Ein bisserl Übung hätte nicht geschadet, bevor man am nächsten Tag ohne große Vorstellungen zum Canyoning des Betreibers „Naturesports“ in Hinterstoder aufbricht. Dabei könnte man sich unter der deutschen Übersetzung „Schluchting“ schon durchaus einen Hauch mehr vorstellen als eine Wanderung in Neopren-Wäsche durch einen kleinen Wildbach. Dazu werden nämlich auch vom Wasser geschliffene Steine zu Rutschen, Wasserfälle zu Abseilstellen und Klippen zu Sprungtürmen ins Nass. Vom Abstandhalten und von sicheren Grenzen war in den letzten Wochen viel die Rede. Plötzlich verknüpft sich das Wort Abstand automatisch mit der Differenz zwischen Wasserfall oben und Wasserfall unten. Die eigenen Grenzen werden neu gezogen.

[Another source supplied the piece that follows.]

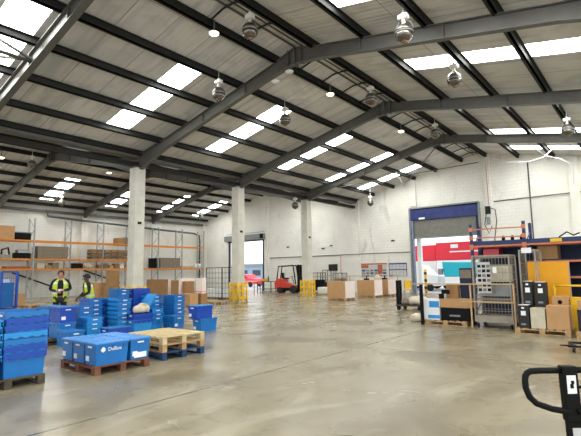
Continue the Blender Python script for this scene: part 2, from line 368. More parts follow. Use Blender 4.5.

Der Steig durch die Dr.-Vogelgesang-Klamm
Der Steig durch die Dr.-Vogelgesang-Klamm © Kuhelnik

„Einfach nach hinten fallen lassen und dann mit der ganzen Sohle nach unten steigen.“ Klingt einfach, wenn’s Canyoning-Guide Friedl nach dem Sichern sagt. Klingt schwer, wenn es dahinter meterweit runtergeht und das Bächlein von den starken Regenfällen der letzten Nächte ohrenbetäubend rauscht. Klingt euphorisierend, wenn man es tatsächlich geschafft hat und bis über beide Ohren grinst. Klingt suchtfördernd, wenn man am nächsten Tag in der Dr.-Vogelgesang-Klamm jeden Wasserfall mit Kennerblick auf seine Abseiltauglichkeit überprüft.

Wer die versprochenen Freiräume der Region sucht, muss dennoch nicht zwingend allein im Wasserfall hängen. Es lässt sich auch gemütlich mit dem Elektroboot auf dem weitläufigen Klauser Stausee tuckern oder mit dem Stand-up-Paddle vor Alpenbilderbuchkulisse am Gleinkersee das Gleichgewicht trainieren.

Übrigens: Der Schutz vor Corona machte die Urlaubsstimmung nicht zunichte. Der Sonnenbrand auch nicht.